D’ailleurs, comment t’es-tu retrouvé dans cette scène électro au début des années 2010, loin de l’image qu’on a de toi dans Juniore ?
A l’époque, j’avais un duo nommé Domingo avec Samy Osta. Ce projet était dans un label dont les locaux étaient juste à côté du studio de Bot’Ox. On les voyait tout le temps, on prenait nos cafés ensemble. Ce sont des garçons très drôles et portés par la volonté de ne pas se plier aux règles. Ils avaient des idées très précises de ce qu’ils produisaient et pourquoi ils le faisaient. J’étais extrêmement intimidée et je crois qu’ils ont aimé le fait que je ne sois personne, avec une voix très peu chantée et pas sophistiquée. Bot’Ox m’a fait chanter sur l’un de leurs morceaux, ça s’est fait comme ça, très naturellement. Au-delà de la musique, ça a été une véritable rencontre amicale, en réalité. Après avoir entendu ma voix avec Bot’Ox, Jackson a aimé le caractère sobre de ma voix et s’en est servi comme un instrument dans les morceaux sur lesquels j’ai chanté dans son album. Je sais qu’il ne voulait pas de vibrato, mais uniquement des voix très sobres. Justice m’a contacté pour la même raison, ils me le disent tous. C’est l’avantage d’avoir une voix assez passe-partout.
Les Yéyés sont une référence de l’univers musical de Juniore, il y une tournée en Angleterre. Des groupes tels que Broadcast font-ils partie de l’univers sonore de Juniore ?

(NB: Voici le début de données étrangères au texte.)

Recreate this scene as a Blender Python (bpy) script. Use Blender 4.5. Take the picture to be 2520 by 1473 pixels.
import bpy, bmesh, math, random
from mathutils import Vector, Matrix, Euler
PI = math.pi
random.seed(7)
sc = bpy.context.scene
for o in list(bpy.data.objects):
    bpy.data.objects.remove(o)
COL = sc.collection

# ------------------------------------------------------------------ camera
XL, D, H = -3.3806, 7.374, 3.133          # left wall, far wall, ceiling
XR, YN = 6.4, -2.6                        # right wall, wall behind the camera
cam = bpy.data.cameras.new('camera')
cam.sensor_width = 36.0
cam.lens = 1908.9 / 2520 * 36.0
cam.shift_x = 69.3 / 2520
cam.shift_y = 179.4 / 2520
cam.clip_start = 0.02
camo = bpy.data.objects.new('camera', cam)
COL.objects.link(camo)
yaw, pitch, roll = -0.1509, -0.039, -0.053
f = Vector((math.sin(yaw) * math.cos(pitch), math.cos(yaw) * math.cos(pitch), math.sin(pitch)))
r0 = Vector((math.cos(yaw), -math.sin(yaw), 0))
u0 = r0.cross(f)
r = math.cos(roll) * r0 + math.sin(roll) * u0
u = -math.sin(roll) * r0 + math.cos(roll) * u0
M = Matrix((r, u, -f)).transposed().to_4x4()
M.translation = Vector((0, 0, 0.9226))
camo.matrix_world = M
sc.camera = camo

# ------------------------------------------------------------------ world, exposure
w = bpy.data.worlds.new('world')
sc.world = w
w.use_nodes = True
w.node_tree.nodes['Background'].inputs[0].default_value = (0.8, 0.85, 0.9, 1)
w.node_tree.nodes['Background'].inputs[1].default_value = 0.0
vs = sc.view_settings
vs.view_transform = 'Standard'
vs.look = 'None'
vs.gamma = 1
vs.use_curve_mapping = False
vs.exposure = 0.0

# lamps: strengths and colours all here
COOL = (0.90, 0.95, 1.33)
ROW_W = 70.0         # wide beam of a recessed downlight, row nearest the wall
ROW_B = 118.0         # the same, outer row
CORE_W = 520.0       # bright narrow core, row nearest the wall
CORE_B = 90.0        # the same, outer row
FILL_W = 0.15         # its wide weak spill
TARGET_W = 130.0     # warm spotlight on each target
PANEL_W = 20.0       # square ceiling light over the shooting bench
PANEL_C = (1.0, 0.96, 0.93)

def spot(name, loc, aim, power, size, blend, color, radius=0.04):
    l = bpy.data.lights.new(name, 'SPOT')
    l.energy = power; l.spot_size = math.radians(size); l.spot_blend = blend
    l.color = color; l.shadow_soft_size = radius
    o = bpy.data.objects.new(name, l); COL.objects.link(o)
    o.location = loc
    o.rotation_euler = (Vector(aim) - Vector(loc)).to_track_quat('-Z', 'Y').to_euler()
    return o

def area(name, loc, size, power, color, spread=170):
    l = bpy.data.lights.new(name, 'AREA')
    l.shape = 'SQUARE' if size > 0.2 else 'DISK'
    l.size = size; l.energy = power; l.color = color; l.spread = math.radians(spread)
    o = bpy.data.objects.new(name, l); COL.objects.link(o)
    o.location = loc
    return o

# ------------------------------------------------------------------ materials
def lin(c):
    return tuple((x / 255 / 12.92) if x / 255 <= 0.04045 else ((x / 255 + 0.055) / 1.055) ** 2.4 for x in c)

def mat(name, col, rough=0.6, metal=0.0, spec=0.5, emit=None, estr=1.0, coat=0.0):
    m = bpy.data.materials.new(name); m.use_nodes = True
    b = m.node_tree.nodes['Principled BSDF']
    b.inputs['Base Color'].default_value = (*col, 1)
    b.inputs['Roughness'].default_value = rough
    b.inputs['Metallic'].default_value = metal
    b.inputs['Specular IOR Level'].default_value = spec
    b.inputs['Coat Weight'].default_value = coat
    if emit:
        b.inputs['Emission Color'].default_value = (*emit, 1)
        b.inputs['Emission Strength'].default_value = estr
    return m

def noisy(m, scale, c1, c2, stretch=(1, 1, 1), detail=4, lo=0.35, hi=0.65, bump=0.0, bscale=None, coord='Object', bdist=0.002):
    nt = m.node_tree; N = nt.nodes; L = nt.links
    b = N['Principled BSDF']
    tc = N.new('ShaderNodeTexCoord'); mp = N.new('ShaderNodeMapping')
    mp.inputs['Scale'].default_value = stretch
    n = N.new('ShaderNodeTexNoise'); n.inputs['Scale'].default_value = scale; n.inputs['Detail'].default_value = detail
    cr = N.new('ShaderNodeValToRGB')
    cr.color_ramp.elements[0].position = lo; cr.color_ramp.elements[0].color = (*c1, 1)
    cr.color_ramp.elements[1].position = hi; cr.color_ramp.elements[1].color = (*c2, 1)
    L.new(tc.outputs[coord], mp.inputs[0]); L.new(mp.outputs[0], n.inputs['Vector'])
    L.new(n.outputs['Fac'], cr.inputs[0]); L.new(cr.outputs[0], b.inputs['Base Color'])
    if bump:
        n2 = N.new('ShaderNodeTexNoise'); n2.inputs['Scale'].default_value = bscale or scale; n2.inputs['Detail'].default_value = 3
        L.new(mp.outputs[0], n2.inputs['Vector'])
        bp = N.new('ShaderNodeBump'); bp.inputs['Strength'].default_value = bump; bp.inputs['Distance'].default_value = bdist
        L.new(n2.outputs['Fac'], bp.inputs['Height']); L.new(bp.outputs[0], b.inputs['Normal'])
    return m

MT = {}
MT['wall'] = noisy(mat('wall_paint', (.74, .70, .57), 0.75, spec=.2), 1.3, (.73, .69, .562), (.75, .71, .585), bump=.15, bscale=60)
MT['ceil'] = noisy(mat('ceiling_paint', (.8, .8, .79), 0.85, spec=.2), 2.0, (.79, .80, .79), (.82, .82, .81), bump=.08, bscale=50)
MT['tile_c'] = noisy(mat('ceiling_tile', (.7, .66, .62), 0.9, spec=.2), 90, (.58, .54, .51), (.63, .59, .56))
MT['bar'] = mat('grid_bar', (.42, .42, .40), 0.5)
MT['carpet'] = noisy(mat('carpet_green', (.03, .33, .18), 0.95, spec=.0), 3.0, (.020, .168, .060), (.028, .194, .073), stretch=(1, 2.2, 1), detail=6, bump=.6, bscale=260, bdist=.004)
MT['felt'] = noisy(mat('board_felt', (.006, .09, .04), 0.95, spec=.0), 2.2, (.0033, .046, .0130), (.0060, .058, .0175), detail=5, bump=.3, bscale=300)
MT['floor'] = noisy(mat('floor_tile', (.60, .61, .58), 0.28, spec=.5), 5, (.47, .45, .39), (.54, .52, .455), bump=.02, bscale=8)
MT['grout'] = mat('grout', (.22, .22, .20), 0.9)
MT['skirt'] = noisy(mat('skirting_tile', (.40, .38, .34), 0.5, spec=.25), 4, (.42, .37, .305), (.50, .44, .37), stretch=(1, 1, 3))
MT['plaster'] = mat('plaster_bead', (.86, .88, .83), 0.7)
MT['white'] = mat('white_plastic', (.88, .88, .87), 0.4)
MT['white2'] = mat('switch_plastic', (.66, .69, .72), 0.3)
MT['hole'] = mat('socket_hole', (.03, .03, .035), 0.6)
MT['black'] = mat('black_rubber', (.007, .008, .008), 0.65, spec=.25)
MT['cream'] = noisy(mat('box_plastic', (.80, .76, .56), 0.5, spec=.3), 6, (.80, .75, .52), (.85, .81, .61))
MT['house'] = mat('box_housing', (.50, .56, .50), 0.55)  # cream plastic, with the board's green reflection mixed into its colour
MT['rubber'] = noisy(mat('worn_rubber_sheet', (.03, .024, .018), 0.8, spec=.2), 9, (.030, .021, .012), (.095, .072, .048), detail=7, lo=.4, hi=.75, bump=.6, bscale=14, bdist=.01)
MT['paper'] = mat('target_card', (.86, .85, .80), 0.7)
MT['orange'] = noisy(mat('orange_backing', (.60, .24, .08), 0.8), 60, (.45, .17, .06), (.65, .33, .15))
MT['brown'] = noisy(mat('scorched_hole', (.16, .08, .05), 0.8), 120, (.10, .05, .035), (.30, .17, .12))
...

Complètement. Les années 60 qu’on connaît ce sont celles ayant été digérées par les années 1990 dans lesquelles on a grandi, et dont Broadcast étaient les rois/ la référence. Ils samplaient pas mal de musiques même si les instruments étaient joués comme nous. Cette écriture raffinée et en même temps très ancrée dans son époque. C’est ce qu’on a essayé de faire, et Broadcast fait évidemment partie de nos grandes influences.

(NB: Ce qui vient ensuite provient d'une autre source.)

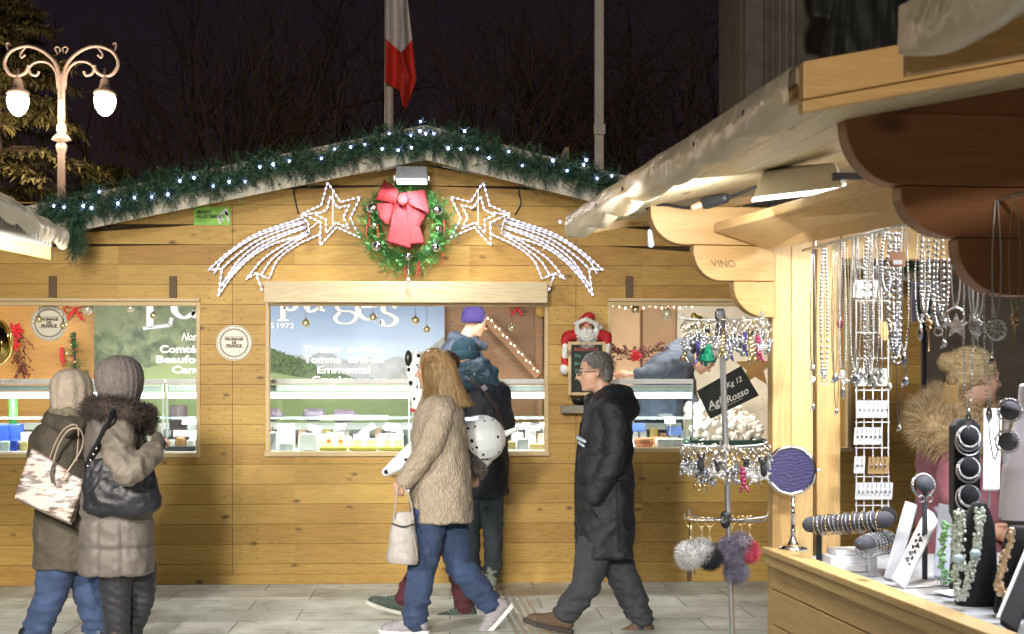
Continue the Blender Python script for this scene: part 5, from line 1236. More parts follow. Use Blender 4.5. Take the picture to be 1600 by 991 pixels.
def shoe(par, ank, toe_dir, L, mat, sole, pitch=0., name='shoe', boot=0., laces=None):
    """ank: ankle point; shoe extends from heel to toe along toe_dir with the sole ~7.5 cm below the ankle"""
    f = V((toe_dir[0], toe_dir[1], 0)).normalized(); l = V((0, 0, 1)).cross(f); q = Matrix.Rotation(pitch, 3, l); m = Matrix((q @ f, l, q @ V((0, 0, 1)))).transposed(); A = V(ank)
    g = lambda x, y, z: A + m @ V((x, y, z))
    mb = MB(); mb.chain([g(-.02, 0, .0), g(-.035, 0, -.04)], [.042, .040]); mb.chain([g(-.025, 0, -.035), g(L * .30, 0, -.045), g(L * .62, 0, -.052)], [.040, .042, .032]); mb.cap(g(.01, 0, -.005), g(L * .35, 0, -.035), .036, .030)
    if boot: mb.cap(g(-.01, 0, 0), g(-.015, 0, boot), .047, .052)
    mb.cap(g(L * .55, .008, -.052), g(L * .66, -.006, -.056), .031, .026)
    sh = blob(mb, name, mat, par, .007, 4)
    lo = [g(-.082, 0, -.078)]
    pr = [(-.085, 0), (-.07, .03), (0, .034), (L * .3, .036), (L * .55, .045), (L * .72, .038), (L * .80, .018), (L * .815, 0)]
    pl = [(x, y) for x, y in pr] + [(x, -y) for x, y in reversed(pr[1:-1])]
    MB().prism([g(x, y, -.094 + (.012 if x > L * .7 else 0)) for x, y in pl], m @ V((0, 0, .026))).build('sole', sole, sh, bev=.006)
    if laces:
        mb = MB()
        for k in range(5):
            x = .035 + k * .022; zt = .022 - k * .008; mb.tube([g(x, .026, zt - .016), g(x + .004, 0, zt - .002), g(x, -.026, zt - .016)], .0032, 5)
        mb.build('laces', laces, sh, smooth=True)
    return sh
def leg_pair(mb, J, r=(.098, .062, .05)):
    for s in 'LR':
        if 'hip' + s in J: mb.chain([J['hip' + s], J['knee' + s], J['ank' + s]], r)
def trousers(par, legs, mat, name='trousers', vox=.010, amp=.006, seat=None, flare=.0, seed=0, zlow=None):
    mb = MB()
    for (h, k, a, r0, r1, r2) in legs:
        h, k, a = V(h), V(k), V(a)
        mb.cap(h, k, r0, r1, 18).cap(k, a, r1, r2, 18)
        mb.ell(k.lerp(h, .12), r1 * 1.02, r1 * 1.02, .06)
    if seat: mb.loft(seat)
    def dsp(p, n):
        low = min((p.z - min(V(l[2]).z for l in legs)) / .3, 1.)
        cr_ = 0
        for l in legs:
            if (V((p.x, p.y, 0)) - V((V(l[1]).x, V(l[1]).y, 0))).length < .3:
                for zc, s_ in ((V(l[1]).z, .09), (V(l[2]).z + .07, .09)):
                    cr_ = max(cr_, math.exp(-((p.z - zc) / s_) ** 2))
        return .0034 * cr_ * (math.sin(p.z * 78 + 16 * noise.noise(p * 4) + p.x * 30) + 1.2 * noise.noise(V((p.x * 14, p.y * 14, p.z * 40)))) + wr_(amp * (1.6 - .9 * max(low, 0)), 15 + 18 * (1 - max(low, 0)), 6, seed)(p, n)
    return blob(mb, name, mat, par, vox, 3, dsp)
def glasses(c, m, s, par):
    g = MB(); C = lambda x, y, z: V(c) + m @ V((x, y, z)) * s
    for sg in (-1, 1):
        g.tube([C(.105, sg * (.034 + .022 * math.cos(a)), .004 + .017 * math.sin(a)) for a in [2 * PI * k / 18 for k in range(18)]], .0016, 5, closed=True)
        g.tube([C(.103, sg * .055, .010), C(.06, sg * .078, .012), C(-.01, sg * .084, .010), C(-.02, sg * .084, -.004)], .0016, 5)
    g.tube([C(.106, .012, .006), C(.112, 0, .010), C(.106, -.012, .006)], .0016, 5)
    o = g.build('glasses', M('dark spectacle frame', (.04, .035, .03), .3, .5), par)
    for sg in (-1, 1): MB().lathe([(.020 * s, 0), (.020 * s, .001)], C(.105, sg * .034, .004), 16, m @ V((1, 0, 0))).build('lens', glass('spectacle glass', (.95, .97, .97), .12), o)
def strands(mb, roots, L, w, fn, n=8):
    for p, nn in roots:
        pts = fn(p, nn, L * random.uniform(.8, 1.1), n); mb.tube(pts, [w * (1 - .6 * k / len(pts)) for k in range(len(pts))], 3)
def person(label, depth, base_px, lab_g=None):
    t = thing('person', label, 'person', V((PD(base_px, 590, depth).x, PD(base_px, 590, depth).y, 0))); return t, (lambda px, py, dd=0.: PD(px, py, depth + dd))

# ---- walking man in a long black coat
D = 8.38; sc = FPX / D
pm, q = person('grey-haired man in glasses and long black coat walking to the left', D, 940)
HC = q(929, 583, -.0); m = hm((-1, -.05), .06)
J = dict(hipL=q(930, 850, -.08), kneeL=q(914, 918, -.09), ankL=q(882, 962, -.09), hipR=q(950, 850, .08), kneeR=q(984, 922, .09), ankR=q(1002, 972, .1))
mb = MB(); head_prims(mb, HC, m, .96, q(950, 622)); mb.loft([(q(950, 612), .07, .12), (q(950, 640), .10, .18), (q(945, 720), .11, .15), (q(942, 840), .12, .15)]); leg_pair(mb, J, (.075, .05, .04))
for s_ in (-1, 1): mb.chain([q(952, 640, s_ * .17), q(962, 715, s_ * .2), q(925, 765, s_ * .17)], (.045, .04, .03))
blob(mb, 'body', SKN, pm, .008, 2); eyes(HC, m, .96, pm); glasses(HC, m, .96, pm)
COAT = M('black coat cloth', (.012, .013, .019), .55, sheen=.15, var=.25, vs=5, bump=.5, bs=160)
mb = MB().loft([(q(946, 868), 43 / sc, .20), (q(945, 820), 45 / sc, .20), (q(945, 770), 44 / sc, .19), (q(946, 715), 42 / sc, .18), (q(948, 665), 38 / sc, .20), (q(950, 632), 34 / sc, .20), (q(954, 612), 22 / sc, .13), (q(955, 604), 14 / sc, .10)])
for s_ in (-1, 1): mb.chain([q(954, 638, s_ * .165), q(966, 672, s_ * .20), q(958, 722, s_ * .225), q(930, 772, s_ * .20)], (.078, .072, .064, .056))
co = blob(mb, 'coat', COAT, pm, .010, 4, wr_(.0085, 9, 7, 3.))
mb = MB().chain([q(922, 624), q(945, 612, .09), q(975, 618, .07), q(985, 640, 0), q(972, 655, -.09), q(945, 634, -.12), q(922, 624)], (.035, .05, .06, .055, .05, .045, .035)); mb.ell(q(975, 640, 0), .055, .13, .07)
blob(mb, 'hood', COAT, pm, .009, 4, wr_(.006, 14, 12, 8.))
SEAM = M('coat seam and belt', (.008, .009, .012), .6)
mb = MB(); mb.tube(crv([q(903, 752, -.10), q(925, 755, -.195), q(962, 752, -.20), q(988, 748, -.08)], 6), .011, 6, flat=.5); mb.tube(crv([q(953, 650, -.17), q(958, 700, -.243), q(962, 760, -.215), q(966, 862, -.205)], 6), .004, 5); mb.tube(crv([q(908, 660, -.12), q(899, 740, -.05), q(900, 862, -.04)], 5), .006, 5); mb.tube(crv([q(916, 768, -.19), q(922, 790, -.22), q(934, 812, -.21)], 5), .006, 5)
mb.build('seams', SEAM, pm, smooth=True)
rf = MB().cap(q(903, 684, -.13), q(914, 690, -.16), .012, .010).cap(q(905, 692, -.14), q(912, 697, -.16), .008, .008); rf.build('reflective_strip', M('silver reflector', (.55, .65, .78), .3, .4), pm, smooth=True)
TR = M('charcoal trousers', (.045, .047, .058), .8, sheen=.2, var=.3, bump=.3, bs=200)
trousers(pm, [(J['hipL'], J['kneeL'], q(884, 957, -.09), .105, .082, .068), (J['hipR'], J['kneeR'], q(1001, 966, .1), .105, .082, .068)], TR, seed=2, amp=.008)
BRN = M('brown suede', (.13, .085, .05), .8, var=.3, bump=.4); SOLE = M('dark rubber sole', (.05, .04, .035), .7)
shoe(pm, q(880, 962, -.09), (-1, -.1), .28, BRN, SOLE, -.22); shoe(pm, q(1003, 976, .1), (-1, -.05), .28, BRN, SOLE, .10)
GHAIR = M('grey hair', (.16, .15, .14), .6, var=.6, vs=120, sheen=.2)
mb = MB().ell(HC + m @ V((-.022, 0, .052)), .094, .081, .080, m).ell(HC + m @ V((-.06, 0, .0)), .052, .074, .075, m); hb = blob(mb, 'hair', GHAIR, pm, .006, 3, lambda p, n: .005 * noise.noise(p * 45))
mb = MB()
for p, nn in ellpts(HC + m @ V((-.026, 0, .050)), .094, .082, .080, 2600, m):
    l = m.transposed() @ (p - HC)
    if l.x > .062 or (l.z < .03 and l.x > -.0): continue
    d = (nn * .5 + m @ V((-.5 if l.z > .05 else -.1, 0, -.7)) + rv(.25)).normalized(); x, y = orth(d); mb.add([p - x * .0014, p + x * .0014, p + d * .03], [(0, 1, 2)])
mb.build('hair_strands', GHAIR, pm)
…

Un mot caractérisant Juniore : la nonchalance.
C’est une manière un peu maladroite de cacher sa timidité. Lorsqu’on arrive dans une salle et qu’on se sent mal à l’aise et observé, la nonchalance va donner cette impression de détachement, qu’on est là sans le faire vraiment exprès. Il faut voir Juniore comme un canard : il semble progresser facilement, mais sous l’eau il patine à fond et il se donne un mal de chien pour avancer.